** TASK DETAILS **
Reproduce the listing below character for character; drop every image.

** DATA BLOCK **
'''
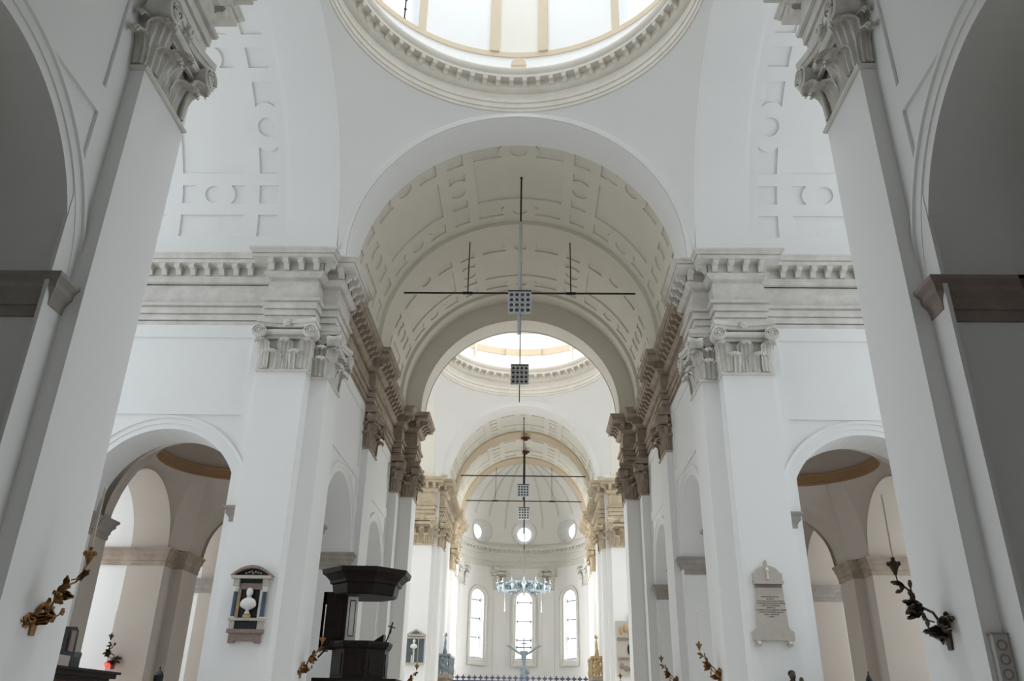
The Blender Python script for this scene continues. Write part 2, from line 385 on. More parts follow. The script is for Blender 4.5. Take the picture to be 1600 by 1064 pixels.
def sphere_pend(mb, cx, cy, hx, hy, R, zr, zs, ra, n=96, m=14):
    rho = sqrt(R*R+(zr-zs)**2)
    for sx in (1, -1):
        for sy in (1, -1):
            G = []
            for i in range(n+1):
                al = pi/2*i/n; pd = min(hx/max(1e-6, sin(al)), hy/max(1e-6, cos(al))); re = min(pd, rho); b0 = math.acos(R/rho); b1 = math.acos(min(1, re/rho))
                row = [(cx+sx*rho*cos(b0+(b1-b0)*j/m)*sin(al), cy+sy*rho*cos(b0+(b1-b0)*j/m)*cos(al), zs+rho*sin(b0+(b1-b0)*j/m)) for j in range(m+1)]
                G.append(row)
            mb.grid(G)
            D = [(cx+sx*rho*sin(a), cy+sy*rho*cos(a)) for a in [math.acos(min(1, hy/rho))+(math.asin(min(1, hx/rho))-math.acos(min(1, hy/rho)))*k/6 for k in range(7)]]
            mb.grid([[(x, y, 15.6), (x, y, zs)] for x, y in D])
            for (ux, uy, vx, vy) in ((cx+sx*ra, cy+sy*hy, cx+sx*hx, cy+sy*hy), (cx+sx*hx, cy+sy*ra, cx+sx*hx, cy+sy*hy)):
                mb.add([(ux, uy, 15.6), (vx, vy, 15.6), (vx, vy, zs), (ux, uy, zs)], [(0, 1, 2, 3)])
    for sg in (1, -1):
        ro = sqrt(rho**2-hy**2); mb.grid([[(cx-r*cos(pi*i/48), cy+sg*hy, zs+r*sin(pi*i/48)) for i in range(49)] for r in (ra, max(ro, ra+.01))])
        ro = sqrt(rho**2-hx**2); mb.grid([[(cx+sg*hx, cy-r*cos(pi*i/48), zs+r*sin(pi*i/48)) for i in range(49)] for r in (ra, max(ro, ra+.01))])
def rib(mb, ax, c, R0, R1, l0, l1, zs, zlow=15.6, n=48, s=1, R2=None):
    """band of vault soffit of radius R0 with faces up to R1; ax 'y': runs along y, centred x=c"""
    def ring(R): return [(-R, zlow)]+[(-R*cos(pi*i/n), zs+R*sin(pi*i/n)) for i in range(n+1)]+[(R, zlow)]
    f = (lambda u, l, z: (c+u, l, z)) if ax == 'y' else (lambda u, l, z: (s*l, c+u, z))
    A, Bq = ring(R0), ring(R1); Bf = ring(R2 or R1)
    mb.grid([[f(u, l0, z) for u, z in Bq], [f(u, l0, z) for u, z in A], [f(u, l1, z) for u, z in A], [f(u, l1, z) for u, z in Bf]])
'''
** SOLUTION FOR THIS EXERCISE **
The Blender Python script for this scene continues. Write part 2, from line 385 on. More parts follow. The script is for Blender 4.5. Take the picture to be 1600 by 1064 pixels.
def sphere_pend(mb, cx, cy, hx, hy, R, zr, zs, ra, n=96, m=14):
    rho = sqrt(R*R+(zr-zs)**2)
    for sx in (1, -1):
        for sy in (1, -1):
            G = []
            for i in range(n+1):
                al = pi/2*i/n; pd = min(hx/max(1e-6, sin(al)), hy/max(1e-6, cos(al))); re = min(pd, rho); b0 = math.acos(R/rho); b1 = math.acos(min(1, re/rho))
                row = [(cx+sx*rho*cos(b0+(b1-b0)*j/m)*sin(al), cy+sy*rho*cos(b0+(b1-b0)*j/m)*cos(al), zs+rho*sin(b0+(b1-b0)*j/m)) for j in range(m+1)]
                G.append(row)
            mb.grid(G)
            D = [(cx+sx*rho*sin(a), cy+sy*rho*cos(a)) for a in [math.acos(min(1, hy/rho))+(math.asin(min(1, hx/rho))-math.acos(min(1, hy/rho)))*k/6 for k in range(7)]]
            mb.grid([[(x, y, 15.6), (x, y, zs)] for x, y in D])
            for (ux, uy, vx, vy) in ((cx+sx*ra, cy+sy*hy, cx+sx*hx, cy+sy*hy), (cx+sx*hx, cy+sy*ra, cx+sx*hx, cy+sy*hy)):
                mb.add([(ux, uy, 15.6), (vx, vy, 15.6), (vx, vy, zs), (ux, uy, zs)], [(0, 1, 2, 3)])
    for sg in (1, -1):
        ro = sqrt(rho**2-hy**2); mb.grid([[(cx-r*cos(pi*i/48), cy+sg*hy, zs+r*sin(pi*i/48)) for i in range(49)] for r in (ra, max(ro, ra+.01))])
        ro = sqrt(rho**2-hx**2); mb.grid([[(cx+sg*hx, cy-r*cos(pi*i/48), zs+r*sin(pi*i/48)) for i in range(49)] for r in (ra, max(ro, ra+.01))])
def rib(mb, ax, c, R0, R1, l0, l1, zs, zlow=15.6, n=48, s=1, R2=None):
    """band of vault soffit of radius R0 with faces up to R1; ax 'y': runs along y, centred x=c"""
    def ring(R): return [(-R, zlow)]+[(-R*cos(pi*i/n), zs+R*sin(pi*i/n)) for i in range(n+1)]+[(R, zlow)]
    f = (lambda u, l, z: (c+u, l, z)) if ax == 'y' else (lambda u, l, z: (s*l, c+u, z))
    A, Bq = ring(R0), ring(R1); Bf = ring(R2 or R1)
    mb.grid([[f(u, l0, z) for u, z in Bq], [f(u, l0, z) for u, z in A], [f(u, l1, z) for u, z in A], [f(u, l1, z) for u, z in Bf]])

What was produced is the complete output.